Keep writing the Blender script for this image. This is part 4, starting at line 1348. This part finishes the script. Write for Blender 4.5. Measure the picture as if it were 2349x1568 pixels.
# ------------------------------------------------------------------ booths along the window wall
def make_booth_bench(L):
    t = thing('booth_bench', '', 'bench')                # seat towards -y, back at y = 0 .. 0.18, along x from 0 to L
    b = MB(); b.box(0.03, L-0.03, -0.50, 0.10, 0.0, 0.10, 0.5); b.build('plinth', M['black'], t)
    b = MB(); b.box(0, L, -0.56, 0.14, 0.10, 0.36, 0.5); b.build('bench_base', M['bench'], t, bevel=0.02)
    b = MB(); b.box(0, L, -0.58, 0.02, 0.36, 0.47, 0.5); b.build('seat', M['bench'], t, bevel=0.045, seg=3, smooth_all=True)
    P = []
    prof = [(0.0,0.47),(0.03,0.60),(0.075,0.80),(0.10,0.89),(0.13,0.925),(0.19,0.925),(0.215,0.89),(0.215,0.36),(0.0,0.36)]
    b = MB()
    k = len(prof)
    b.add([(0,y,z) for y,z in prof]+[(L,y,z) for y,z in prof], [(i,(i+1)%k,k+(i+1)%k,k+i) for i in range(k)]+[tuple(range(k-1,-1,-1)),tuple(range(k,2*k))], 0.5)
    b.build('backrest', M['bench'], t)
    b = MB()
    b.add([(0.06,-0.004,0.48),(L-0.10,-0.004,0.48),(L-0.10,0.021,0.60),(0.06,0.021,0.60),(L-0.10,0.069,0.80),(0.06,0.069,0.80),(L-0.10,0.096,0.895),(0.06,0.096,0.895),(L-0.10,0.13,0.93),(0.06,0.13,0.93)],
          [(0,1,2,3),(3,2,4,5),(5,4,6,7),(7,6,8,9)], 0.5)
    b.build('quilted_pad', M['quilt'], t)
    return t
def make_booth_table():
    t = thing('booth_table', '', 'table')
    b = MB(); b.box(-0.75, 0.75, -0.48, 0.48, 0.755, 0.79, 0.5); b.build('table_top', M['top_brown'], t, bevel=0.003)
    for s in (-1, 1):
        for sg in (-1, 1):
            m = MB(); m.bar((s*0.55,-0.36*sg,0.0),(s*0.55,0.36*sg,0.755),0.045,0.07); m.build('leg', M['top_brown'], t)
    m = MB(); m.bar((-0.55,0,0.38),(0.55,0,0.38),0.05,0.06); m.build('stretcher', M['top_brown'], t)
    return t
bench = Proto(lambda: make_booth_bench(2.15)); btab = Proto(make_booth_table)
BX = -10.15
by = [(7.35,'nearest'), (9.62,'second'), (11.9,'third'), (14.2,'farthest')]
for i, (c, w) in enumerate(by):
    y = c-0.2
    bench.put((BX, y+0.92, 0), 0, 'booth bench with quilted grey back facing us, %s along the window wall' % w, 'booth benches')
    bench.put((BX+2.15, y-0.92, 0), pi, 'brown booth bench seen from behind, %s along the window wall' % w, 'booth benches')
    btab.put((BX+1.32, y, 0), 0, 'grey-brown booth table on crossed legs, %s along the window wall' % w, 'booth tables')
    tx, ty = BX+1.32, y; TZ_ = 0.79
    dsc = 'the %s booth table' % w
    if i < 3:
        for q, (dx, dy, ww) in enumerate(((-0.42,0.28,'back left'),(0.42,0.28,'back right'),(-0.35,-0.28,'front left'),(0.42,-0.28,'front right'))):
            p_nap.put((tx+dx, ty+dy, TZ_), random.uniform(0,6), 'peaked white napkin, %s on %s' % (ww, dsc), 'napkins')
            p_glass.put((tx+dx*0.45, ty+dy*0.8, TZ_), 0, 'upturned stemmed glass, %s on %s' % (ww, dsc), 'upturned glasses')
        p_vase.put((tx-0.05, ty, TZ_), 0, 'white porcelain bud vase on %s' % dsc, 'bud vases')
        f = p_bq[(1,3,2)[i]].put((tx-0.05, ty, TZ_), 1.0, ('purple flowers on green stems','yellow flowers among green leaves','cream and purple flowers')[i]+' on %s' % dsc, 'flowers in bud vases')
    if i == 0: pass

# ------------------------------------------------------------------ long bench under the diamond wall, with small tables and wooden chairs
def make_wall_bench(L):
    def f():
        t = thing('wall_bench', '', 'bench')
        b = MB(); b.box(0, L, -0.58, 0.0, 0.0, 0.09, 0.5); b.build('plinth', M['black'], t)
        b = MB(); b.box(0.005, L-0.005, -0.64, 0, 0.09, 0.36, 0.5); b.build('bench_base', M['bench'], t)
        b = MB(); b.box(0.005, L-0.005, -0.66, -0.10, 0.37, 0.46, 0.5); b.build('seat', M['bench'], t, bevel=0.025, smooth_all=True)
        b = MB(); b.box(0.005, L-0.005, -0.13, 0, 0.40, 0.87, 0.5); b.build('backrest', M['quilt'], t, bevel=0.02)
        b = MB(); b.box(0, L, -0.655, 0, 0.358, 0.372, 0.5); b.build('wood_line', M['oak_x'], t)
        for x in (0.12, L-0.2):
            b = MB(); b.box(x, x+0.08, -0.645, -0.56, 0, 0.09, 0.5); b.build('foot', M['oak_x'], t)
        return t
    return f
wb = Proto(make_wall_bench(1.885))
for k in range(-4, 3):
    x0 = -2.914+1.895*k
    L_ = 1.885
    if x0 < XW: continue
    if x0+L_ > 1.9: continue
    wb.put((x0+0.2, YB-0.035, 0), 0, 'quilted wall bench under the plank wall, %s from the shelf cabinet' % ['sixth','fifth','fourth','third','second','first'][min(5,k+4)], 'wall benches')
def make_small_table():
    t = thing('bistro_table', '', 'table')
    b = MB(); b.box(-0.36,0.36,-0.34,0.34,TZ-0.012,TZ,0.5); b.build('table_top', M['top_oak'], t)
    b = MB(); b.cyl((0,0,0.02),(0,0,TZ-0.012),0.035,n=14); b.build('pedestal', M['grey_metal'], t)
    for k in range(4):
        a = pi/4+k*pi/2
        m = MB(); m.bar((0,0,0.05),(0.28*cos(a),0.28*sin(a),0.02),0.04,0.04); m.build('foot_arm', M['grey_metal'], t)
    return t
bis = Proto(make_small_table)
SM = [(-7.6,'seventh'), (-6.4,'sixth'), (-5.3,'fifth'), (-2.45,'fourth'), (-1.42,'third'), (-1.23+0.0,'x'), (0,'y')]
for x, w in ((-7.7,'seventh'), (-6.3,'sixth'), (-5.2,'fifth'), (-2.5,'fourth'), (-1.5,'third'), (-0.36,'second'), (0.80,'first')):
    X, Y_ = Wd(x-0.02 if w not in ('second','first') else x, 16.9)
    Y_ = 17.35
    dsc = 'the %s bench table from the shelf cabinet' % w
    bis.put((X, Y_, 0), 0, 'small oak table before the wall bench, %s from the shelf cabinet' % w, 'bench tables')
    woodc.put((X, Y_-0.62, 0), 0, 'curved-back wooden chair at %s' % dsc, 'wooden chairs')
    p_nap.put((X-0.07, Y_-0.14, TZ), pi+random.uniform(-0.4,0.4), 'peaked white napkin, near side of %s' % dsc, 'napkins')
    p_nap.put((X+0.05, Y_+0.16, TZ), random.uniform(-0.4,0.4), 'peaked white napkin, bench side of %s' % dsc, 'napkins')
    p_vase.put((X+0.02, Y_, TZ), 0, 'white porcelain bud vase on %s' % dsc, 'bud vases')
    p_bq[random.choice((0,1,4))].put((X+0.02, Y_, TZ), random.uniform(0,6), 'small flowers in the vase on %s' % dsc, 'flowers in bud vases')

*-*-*

■ TASK BRIEF
Retype the material above, line by line, exactly.

■ RESPONSE TO THE EXERCISE
Keep writing the Blender script for this image. This is part 4, starting at line 1348. This part finishes the script. Write for Blender 4.5. Measure the picture as if it were 2349x1568 pixels.
# ------------------------------------------------------------------ booths along the window wall
def make_booth_bench(L):
    t = thing('booth_bench', '', 'bench')                # seat towards -y, back at y = 0 .. 0.18, along x from 0 to L
    b = MB(); b.box(0.03, L-0.03, -0.50, 0.10, 0.0, 0.10, 0.5); b.build('plinth', M['black'], t)
    b = MB(); b.box(0, L, -0.56, 0.14, 0.10, 0.36, 0.5); b.build('bench_base', M['bench'], t, bevel=0.02)
    b = MB(); b.box(0, L, -0.58, 0.02, 0.36, 0.47, 0.5); b.build('seat', M['bench'], t, bevel=0.045, seg=3, smooth_all=True)
    P = []
    prof = [(0.0,0.47),(0.03,0.60),(0.075,0.80),(0.10,0.89),(0.13,0.925),(0.19,0.925),(0.215,0.89),(0.215,0.36),(0.0,0.36)]
    b = MB()
    k = len(prof)
    b.add([(0,y,z) for y,z in prof]+[(L,y,z) for y,z in prof], [(i,(i+1)%k,k+(i+1)%k,k+i) for i in range(k)]+[tuple(range(k-1,-1,-1)),tuple(range(k,2*k))], 0.5)
    b.build('backrest', M['bench'], t)
    b = MB()
    b.add([(0.06,-0.004,0.48),(L-0.10,-0.004,0.48),(L-0.10,0.021,0.60),(0.06,0.021,0.60),(L-0.10,0.069,0.80),(0.06,0.069,0.80),(L-0.10,0.096,0.895),(0.06,0.096,0.895),(L-0.10,0.13,0.93),(0.06,0.13,0.93)],
          [(0,1,2,3),(3,2,4,5),(5,4,6,7),(7,6,8,9)], 0.5)
    b.build('quilted_pad', M['quilt'], t)
    return t
def make_booth_table():
    t = thing('booth_table', '', 'table')
    b = MB(); b.box(-0.75, 0.75, -0.48, 0.48, 0.755, 0.79, 0.5); b.build('table_top', M['top_brown'], t, bevel=0.003)
    for s in (-1, 1):
        for sg in (-1, 1):
            m = MB(); m.bar((s*0.55,-0.36*sg,0.0),(s*0.55,0.36*sg,0.755),0.045,0.07); m.build('leg', M['top_brown'], t)
    m = MB(); m.bar((-0.55,0,0.38),(0.55,0,0.38),0.05,0.06); m.build('stretcher', M['top_brown'], t)
    return t
bench = Proto(lambda: make_booth_bench(2.15)); btab = Proto(make_booth_table)
BX = -10.15
by = [(7.35,'nearest'), (9.62,'second'), (11.9,'third'), (14.2,'farthest')]
for i, (c, w) in enumerate(by):
    y = c-0.2
    bench.put((BX, y+0.92, 0), 0, 'booth bench with quilted grey back facing us, %s along the window wall' % w, 'booth benches')
    bench.put((BX+2.15, y-0.92, 0), pi, 'brown booth bench seen from behind, %s along the window wall' % w, 'booth benches')
    btab.put((BX+1.32, y, 0), 0, 'grey-brown booth table on crossed legs, %s along the window wall' % w, 'booth tables')
    tx, ty = BX+1.32, y; TZ_ = 0.79
    dsc = 'the %s booth table' % w
    if i < 3:
        for q, (dx, dy, ww) in enumerate(((-0.42,0.28,'back left'),(0.42,0.28,'back right'),(-0.35,-0.28,'front left'),(0.42,-0.28,'front right'))):
            p_nap.put((tx+dx, ty+dy, TZ_), random.uniform(0,6), 'peaked white napkin, %s on %s' % (ww, dsc), 'napkins')
            p_glass.put((tx+dx*0.45, ty+dy*0.8, TZ_), 0, 'upturned stemmed glass, %s on %s' % (ww, dsc), 'upturned glasses')
        p_vase.put((tx-0.05, ty, TZ_), 0, 'white porcelain bud vase on %s' % dsc, 'bud vases')
        f = p_bq[(1,3,2)[i]].put((tx-0.05, ty, TZ_), 1.0, ('purple flowers on green stems','yellow flowers among green leaves','cream and purple flowers')[i]+' on %s' % dsc, 'flowers in bud vases')
    if i == 0: pass

# ------------------------------------------------------------------ long bench under the diamond wall, with small tables and wooden chairs
def make_wall_bench(L):
    def f():
        t = thing('wall_bench', '', 'bench')
        b = MB(); b.box(0, L, -0.58, 0.0, 0.0, 0.09, 0.5); b.build('plinth', M['black'], t)
        b = MB(); b.box(0.005, L-0.005, -0.64, 0, 0.09, 0.36, 0.5); b.build('bench_base', M['bench'], t)
        b = MB(); b.box(0.005, L-0.005, -0.66, -0.10, 0.37, 0.46, 0.5); b.build('seat', M['bench'], t, bevel=0.025, smooth_all=True)
        b = MB(); b.box(0.005, L-0.005, -0.13, 0, 0.40, 0.87, 0.5); b.build('backrest', M['quilt'], t, bevel=0.02)
        b = MB(); b.box(0, L, -0.655, 0, 0.358, 0.372, 0.5); b.build('wood_line', M['oak_x'], t)
        for x in (0.12, L-0.2):
            b = MB(); b.box(x, x+0.08, -0.645, -0.56, 0, 0.09, 0.5); b.build('foot', M['oak_x'], t)
        return t
    return f
wb = Proto(make_wall_bench(1.885))
for k in range(-4, 3):
    x0 = -2.914+1.895*k
    L_ = 1.885
    if x0 < XW: continue
    if x0+L_ > 1.9: continue
    wb.put((x0+0.2, YB-0.035, 0), 0, 'quilted wall bench under the plank wall, %s from the shelf cabinet' % ['sixth','fifth','fourth','third','second','first'][min(5,k+4)], 'wall benches')
def make_small_table():
    t = thing('bistro_table', '', 'table')
    b = MB(); b.box(-0.36,0.36,-0.34,0.34,TZ-0.012,TZ,0.5); b.build('table_top', M['top_oak'], t)
    b = MB(); b.cyl((0,0,0.02),(0,0,TZ-0.012),0.035,n=14); b.build('pedestal', M['grey_metal'], t)
    for k in range(4):
        a = pi/4+k*pi/2
        m = MB(); m.bar((0,0,0.05),(0.28*cos(a),0.28*sin(a),0.02),0.04,0.04); m.build('foot_arm', M['grey_metal'], t)
    return t
bis = Proto(make_small_table)
SM = [(-7.6,'seventh'), (-6.4,'sixth'), (-5.3,'fifth'), (-2.45,'fourth'), (-1.42,'third'), (-1.23+0.0,'x'), (0,'y')]
for x, w in ((-7.7,'seventh'), (-6.3,'sixth'), (-5.2,'fifth'), (-2.5,'fourth'), (-1.5,'third'), (-0.36,'second'), (0.80,'first')):
    X, Y_ = Wd(x-0.02 if w not in ('second','first') else x, 16.9)
    Y_ = 17.35
    dsc = 'the %s bench table from the shelf cabinet' % w
    bis.put((X, Y_, 0), 0, 'small oak table before the wall bench, %s from the shelf cabinet' % w, 'bench tables')
    woodc.put((X, Y_-0.62, 0), 0, 'curved-back wooden chair at %s' % dsc, 'wooden chairs')
    p_nap.put((X-0.07, Y_-0.14, TZ), pi+random.uniform(-0.4,0.4), 'peaked white napkin, near side of %s' % dsc, 'napkins')
    p_nap.put((X+0.05, Y_+0.16, TZ), random.uniform(-0.4,0.4), 'peaked white napkin, bench side of %s' % dsc, 'napkins')
    p_vase.put((X+0.02, Y_, TZ), 0, 'white porcelain bud vase on %s' % dsc, 'bud vases')
    p_bq[random.choice((0,1,4))].put((X+0.02, Y_, TZ), random.uniform(0,6), 'small flowers in the vase on %s' % dsc, 'flowers in bud vases')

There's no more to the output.